### The request
Each line that holds the word "Python" should be returned.

### Supplied data
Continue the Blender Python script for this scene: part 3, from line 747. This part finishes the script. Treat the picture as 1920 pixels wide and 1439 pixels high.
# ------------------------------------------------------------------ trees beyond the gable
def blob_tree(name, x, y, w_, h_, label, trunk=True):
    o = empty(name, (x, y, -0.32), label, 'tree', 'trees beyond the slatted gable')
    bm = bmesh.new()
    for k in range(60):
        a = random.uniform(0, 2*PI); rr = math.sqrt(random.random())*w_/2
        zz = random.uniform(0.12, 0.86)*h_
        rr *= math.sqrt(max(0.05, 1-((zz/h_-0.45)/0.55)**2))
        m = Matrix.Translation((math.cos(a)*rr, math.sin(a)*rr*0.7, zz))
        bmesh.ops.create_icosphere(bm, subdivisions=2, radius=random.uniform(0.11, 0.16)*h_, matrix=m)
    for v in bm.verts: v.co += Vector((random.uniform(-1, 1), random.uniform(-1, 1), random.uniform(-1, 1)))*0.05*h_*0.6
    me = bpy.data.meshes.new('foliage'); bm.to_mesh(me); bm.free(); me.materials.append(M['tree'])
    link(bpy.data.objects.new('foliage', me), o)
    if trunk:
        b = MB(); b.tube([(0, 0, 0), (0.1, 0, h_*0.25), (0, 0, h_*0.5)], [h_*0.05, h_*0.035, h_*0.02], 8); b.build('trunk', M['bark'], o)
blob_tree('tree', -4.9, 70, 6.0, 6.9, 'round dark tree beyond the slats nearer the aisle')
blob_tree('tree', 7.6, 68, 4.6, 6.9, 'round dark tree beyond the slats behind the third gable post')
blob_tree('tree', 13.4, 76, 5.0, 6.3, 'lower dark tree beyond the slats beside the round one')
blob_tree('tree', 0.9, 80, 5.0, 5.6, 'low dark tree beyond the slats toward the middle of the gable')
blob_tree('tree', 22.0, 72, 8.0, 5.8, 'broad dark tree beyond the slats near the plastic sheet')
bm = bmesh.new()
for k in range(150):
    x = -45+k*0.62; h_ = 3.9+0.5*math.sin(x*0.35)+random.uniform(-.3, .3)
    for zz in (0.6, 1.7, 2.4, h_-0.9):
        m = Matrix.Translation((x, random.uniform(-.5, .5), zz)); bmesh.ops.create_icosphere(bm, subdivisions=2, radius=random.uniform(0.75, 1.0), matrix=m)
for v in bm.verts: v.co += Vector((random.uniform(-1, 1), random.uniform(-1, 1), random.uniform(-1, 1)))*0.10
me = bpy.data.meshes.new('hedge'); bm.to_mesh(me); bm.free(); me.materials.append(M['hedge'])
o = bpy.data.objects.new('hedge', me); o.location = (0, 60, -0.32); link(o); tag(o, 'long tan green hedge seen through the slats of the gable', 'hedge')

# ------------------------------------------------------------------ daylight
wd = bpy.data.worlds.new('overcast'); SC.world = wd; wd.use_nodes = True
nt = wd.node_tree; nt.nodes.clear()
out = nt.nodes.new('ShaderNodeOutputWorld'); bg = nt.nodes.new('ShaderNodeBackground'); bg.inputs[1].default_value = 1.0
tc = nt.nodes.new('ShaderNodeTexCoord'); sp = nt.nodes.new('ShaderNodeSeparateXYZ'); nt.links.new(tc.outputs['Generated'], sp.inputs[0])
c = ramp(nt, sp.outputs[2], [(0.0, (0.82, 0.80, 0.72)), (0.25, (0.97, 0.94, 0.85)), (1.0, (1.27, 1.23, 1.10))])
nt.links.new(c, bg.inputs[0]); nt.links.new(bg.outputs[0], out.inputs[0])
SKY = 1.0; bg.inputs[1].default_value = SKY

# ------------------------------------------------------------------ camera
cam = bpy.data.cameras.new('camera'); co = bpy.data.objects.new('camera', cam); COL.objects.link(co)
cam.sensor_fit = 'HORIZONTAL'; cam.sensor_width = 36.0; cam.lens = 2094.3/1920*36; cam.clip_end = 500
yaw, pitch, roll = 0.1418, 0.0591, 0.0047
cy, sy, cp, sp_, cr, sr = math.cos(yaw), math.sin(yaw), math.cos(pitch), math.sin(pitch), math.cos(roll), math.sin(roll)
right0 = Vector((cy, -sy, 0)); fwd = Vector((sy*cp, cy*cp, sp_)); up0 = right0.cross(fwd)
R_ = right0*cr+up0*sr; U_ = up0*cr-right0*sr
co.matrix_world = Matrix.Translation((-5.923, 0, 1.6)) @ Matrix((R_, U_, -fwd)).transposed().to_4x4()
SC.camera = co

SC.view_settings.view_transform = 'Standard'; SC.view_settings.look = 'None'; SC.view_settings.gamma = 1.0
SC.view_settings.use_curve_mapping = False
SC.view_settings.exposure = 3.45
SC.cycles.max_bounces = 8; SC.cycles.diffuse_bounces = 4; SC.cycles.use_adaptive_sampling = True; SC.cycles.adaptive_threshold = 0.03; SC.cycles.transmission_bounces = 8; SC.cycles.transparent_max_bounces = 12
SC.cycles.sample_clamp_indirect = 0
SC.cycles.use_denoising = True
---
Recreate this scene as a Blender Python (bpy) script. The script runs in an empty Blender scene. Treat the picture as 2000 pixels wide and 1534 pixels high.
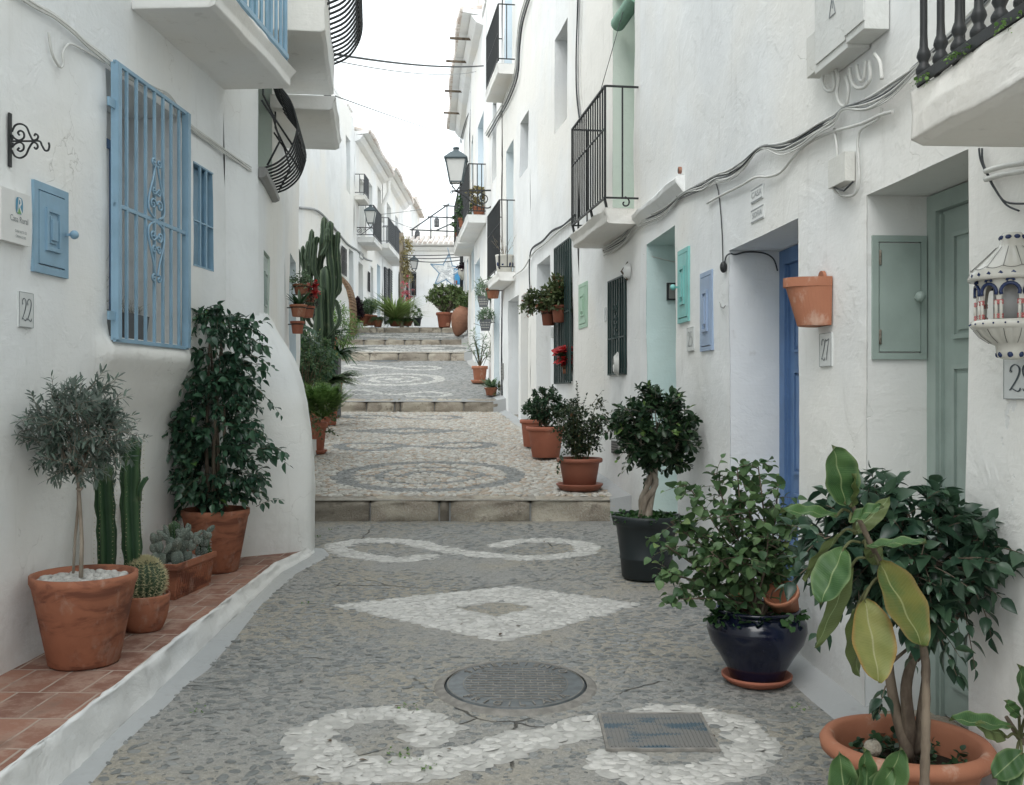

### Answer for the task
Continue the Blender Python script for this scene: part 3, from line 747. This part finishes the script. Treat the picture as 1920 pixels wide and 1439 pixels high.
Recreate this scene as a Blender Python (bpy) script. The script runs in an empty Blender scene. Treat the picture as 2000 pixels wide and 1534 pixels high.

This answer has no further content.